Ein Drittel des recht lesbaren Buches – immerhin eine Doktorarbeit – nimmt jedoch das Schaffen des 1995 verstorbenen Trompeters und Weltmusik-Pioniers Don Cherry ein, das im Mittelpunkt steht. Seine harmonischen und rhythmischen Einflüsse werden analysiert, seine ungeraden Metren und Klangfarben erforscht. Man versteht, dass Cherry „die zentrale Figur einer ‚jazzinspirierten Weltmusik‘“ genannt wird und Katalysator war für verschiedene Kooperationen von Jazzmusikern und Musikern aus Asien und Afrika. Insgesamt ein sehr nützliches Buch, das bei aller vordergründigen Verschmelzungseuphorie der Weltmusik Nüchternheit einfordert.


Institut für Jazzforschung/Internationale Gesellschaft für Jazzforschung (Hr.), Jazzforschung/jazz research, Band 31 (1999), Jazz Analyse, Akademische Druck und Verlagsanstalt, Graz 1999, 277 Seiten

Auf höchst kompetente und seriöse Weise widmet sich die Internationale Gesellschaft für Jazzforschung im österreichischen Graz allen Problemen, die mit Jazz zu tun haben. Zu ihrem 3o-jährigen Bestehen hatte die Gesellschaft zu einer jazzwissenschaftlichen Tagung geladen, deren grundlegende Beiträge in der alljährlich erscheinenden Schrift „Jazzforschung/ jazz research“ jetzt veröffentlicht worden sind.

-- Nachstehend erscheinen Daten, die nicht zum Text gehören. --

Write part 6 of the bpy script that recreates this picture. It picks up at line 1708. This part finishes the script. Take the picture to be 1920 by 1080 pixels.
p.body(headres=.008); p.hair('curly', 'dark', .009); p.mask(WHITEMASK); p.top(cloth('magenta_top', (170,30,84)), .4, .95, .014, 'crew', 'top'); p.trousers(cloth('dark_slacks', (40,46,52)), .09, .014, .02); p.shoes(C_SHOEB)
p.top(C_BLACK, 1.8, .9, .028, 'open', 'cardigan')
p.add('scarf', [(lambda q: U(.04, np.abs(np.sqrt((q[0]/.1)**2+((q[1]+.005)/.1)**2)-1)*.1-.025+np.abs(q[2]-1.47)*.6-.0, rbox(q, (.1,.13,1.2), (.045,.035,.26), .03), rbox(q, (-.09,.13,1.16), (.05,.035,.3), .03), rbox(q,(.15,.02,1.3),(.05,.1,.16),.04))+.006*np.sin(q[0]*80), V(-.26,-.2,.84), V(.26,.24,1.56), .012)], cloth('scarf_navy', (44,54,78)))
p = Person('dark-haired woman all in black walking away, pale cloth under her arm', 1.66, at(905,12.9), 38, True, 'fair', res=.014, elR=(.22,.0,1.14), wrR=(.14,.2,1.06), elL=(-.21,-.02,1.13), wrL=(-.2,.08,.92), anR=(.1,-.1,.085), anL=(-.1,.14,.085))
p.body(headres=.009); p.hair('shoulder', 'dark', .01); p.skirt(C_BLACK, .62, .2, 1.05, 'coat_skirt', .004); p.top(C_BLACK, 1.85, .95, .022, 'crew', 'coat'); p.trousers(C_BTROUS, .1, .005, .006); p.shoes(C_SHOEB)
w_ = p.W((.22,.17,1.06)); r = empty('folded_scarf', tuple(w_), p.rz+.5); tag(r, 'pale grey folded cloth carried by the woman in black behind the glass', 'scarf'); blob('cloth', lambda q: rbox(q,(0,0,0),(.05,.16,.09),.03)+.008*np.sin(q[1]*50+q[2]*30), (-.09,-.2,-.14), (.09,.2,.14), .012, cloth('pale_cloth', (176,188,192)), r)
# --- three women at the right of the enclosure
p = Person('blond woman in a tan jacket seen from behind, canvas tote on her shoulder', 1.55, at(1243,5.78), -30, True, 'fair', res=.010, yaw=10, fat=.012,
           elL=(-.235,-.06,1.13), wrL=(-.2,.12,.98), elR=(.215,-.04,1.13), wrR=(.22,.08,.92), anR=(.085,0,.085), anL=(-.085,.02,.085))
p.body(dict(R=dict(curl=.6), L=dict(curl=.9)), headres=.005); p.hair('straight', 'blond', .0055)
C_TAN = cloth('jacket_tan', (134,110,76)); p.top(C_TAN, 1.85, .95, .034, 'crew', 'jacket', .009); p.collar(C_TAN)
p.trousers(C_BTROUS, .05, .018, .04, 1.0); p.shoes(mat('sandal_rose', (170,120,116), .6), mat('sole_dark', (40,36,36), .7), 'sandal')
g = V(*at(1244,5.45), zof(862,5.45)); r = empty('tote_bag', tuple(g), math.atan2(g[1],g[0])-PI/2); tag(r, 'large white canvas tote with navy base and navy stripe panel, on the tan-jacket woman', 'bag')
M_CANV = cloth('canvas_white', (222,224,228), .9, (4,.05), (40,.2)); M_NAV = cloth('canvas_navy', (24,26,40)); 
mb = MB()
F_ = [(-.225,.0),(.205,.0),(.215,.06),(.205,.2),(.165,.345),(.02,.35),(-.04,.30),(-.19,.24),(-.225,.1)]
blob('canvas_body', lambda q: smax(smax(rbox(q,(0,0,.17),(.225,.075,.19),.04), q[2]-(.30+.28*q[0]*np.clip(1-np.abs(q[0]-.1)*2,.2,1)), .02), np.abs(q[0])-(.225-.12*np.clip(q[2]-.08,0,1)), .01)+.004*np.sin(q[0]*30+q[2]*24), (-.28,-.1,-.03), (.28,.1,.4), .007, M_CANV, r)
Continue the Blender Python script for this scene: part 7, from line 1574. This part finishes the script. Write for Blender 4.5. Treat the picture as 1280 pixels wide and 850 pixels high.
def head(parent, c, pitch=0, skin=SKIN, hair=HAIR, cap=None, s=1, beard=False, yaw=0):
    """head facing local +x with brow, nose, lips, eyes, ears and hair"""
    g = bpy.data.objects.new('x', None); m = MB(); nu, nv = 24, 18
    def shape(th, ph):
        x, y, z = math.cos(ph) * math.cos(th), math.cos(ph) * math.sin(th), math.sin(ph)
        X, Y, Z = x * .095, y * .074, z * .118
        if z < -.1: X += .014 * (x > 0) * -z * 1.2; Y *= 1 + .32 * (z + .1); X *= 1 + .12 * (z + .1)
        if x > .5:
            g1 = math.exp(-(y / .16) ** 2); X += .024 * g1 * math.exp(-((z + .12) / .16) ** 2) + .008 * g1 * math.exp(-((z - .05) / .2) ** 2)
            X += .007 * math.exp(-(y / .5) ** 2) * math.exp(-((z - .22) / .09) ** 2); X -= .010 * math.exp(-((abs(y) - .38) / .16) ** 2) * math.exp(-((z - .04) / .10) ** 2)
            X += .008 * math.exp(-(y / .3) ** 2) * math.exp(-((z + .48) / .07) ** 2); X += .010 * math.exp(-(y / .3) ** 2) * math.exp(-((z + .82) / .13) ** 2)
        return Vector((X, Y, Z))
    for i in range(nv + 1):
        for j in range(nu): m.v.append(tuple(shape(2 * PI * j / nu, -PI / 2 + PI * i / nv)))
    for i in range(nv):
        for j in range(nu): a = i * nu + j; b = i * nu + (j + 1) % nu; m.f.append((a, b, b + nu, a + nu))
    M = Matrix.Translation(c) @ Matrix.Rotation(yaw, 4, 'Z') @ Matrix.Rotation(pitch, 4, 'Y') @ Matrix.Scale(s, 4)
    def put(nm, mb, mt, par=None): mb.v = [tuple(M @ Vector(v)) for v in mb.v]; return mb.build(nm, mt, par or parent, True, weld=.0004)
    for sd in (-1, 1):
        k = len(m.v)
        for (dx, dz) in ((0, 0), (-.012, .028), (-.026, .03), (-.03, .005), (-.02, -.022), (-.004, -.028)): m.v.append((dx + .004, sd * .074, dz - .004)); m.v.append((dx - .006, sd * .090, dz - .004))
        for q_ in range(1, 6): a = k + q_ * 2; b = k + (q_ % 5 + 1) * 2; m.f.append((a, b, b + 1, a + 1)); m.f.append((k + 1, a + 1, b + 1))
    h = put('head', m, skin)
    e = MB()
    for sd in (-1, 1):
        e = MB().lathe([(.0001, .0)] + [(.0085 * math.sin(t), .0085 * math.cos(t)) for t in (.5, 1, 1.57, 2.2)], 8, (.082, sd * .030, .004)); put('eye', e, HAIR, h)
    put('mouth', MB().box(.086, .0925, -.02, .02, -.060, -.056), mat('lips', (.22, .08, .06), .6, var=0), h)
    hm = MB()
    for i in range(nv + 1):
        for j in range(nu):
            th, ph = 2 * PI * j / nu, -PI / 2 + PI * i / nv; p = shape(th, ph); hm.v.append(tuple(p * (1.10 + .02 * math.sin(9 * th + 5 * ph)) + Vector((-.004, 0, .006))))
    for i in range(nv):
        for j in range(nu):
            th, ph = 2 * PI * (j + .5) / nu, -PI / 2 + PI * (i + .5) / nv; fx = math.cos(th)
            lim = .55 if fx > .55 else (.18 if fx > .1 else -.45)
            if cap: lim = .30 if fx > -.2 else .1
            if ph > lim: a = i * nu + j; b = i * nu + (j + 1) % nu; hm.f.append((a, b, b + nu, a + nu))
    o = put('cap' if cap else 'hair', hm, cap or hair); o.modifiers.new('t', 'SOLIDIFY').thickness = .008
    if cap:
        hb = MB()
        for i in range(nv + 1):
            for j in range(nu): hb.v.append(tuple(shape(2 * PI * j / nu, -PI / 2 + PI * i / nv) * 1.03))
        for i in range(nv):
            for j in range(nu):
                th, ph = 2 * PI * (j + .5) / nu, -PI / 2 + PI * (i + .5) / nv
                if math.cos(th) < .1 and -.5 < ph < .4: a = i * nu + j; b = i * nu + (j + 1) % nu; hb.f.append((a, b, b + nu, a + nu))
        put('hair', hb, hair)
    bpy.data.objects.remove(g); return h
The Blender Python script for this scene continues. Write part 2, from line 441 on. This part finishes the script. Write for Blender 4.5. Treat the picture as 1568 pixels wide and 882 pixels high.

Mit dem zentralen Thema „Jazz- Analyse“ beschäftigen sich vier der 15 Beiträge. Einleitend geht Eckehard Jost auf grundlegende Probleme, die schriftlose Musik aufweist, ein. Der in adäquate Form gefassten sinnlichen Erfahrung ist analytisch schwer beizukommen. Wolfram Knauer, der unter dem „Analytiker-Blues“ leidet, sucht Abhilfe in seiner Darstellung der Entwicklung der Jazz-Analyse. Er macht drei verschiedene Ansätze aus und plädiert schließlich für „multidimensionale Analyseansätze“, die auch „die kommunikativen Wege zwischen Musiker und Hörer untersuchen“. Analyse an sich, so Jost, gibt es eh nicht, sie ist immer interessengeleitet und zweckgerichtet. Die Transkription ist wichtiges Hilfsmittel, kommt ihr entgegen. Was die Sache kompliziert macht, ist die der Forschung schwer zugängliche Kommunikationsform der Interaktion. Der improvisierende Musiker „reagiert auf den vorgegebenen harmonischen und rhythmischen Bezugsrahmen und er reagiert auf die musikalischen Aktionen und Reaktionen seiner Mitspieler. Die erste Ebene erschließt sich der Analyse vergleichsweise leicht, die zweite ... nur schwer“ (S. 15).

Auf diese zweite Ebene wagt sich der Norweger Tore Dübo. Eine Mingus-Komposition ist für ihn exemplarischer Hinweis auf die Tatsache, dass Musiker stets auf verinnerlichte Erfahrungen zurückgreifen. Um diese nonverbale Kommunikation verstehen zu können, zieht Dübo ethnologische, anthropologische und philosophische Erklärungsansätze heran.

Ob nun Charlie Parkers musikalische Sprache, an der heute auch junge Saxophonisten sich orientieren, thematisiert wird, Monks Kompositionstechnik und Walter Norris‘ Spielweise oder impressionistische Strukturen erläutert und kubanische Rhythmen erklärt werden: fast alle Beiträge des Bandes kommen zum Schluss, dass sich Jazz-Analyse, will sie effektiv sein, von herkömmlichen Methoden traditioneller Musikwissenschaft absetzen muss. Interdisziplinäre Forschung ist deshalb unerlässlich. Ein Beispiel hierfür liefert schließlich Hermann Rauhe. Er beschreibt „die segensreiche Wirkung des aktiven Umgangs mit Jazz ... in unserer heutigen entkörperlichten, bewegungsarmen, technisierten und bürokratisierten Welt“. Musiktherapeutische Ansätze haben es an den Tag gebracht: „Jazzer sind lockerer, freier, gesünder, glücklicher. Jazzer haben mehr vom Leben“ (S. 252). Na denn.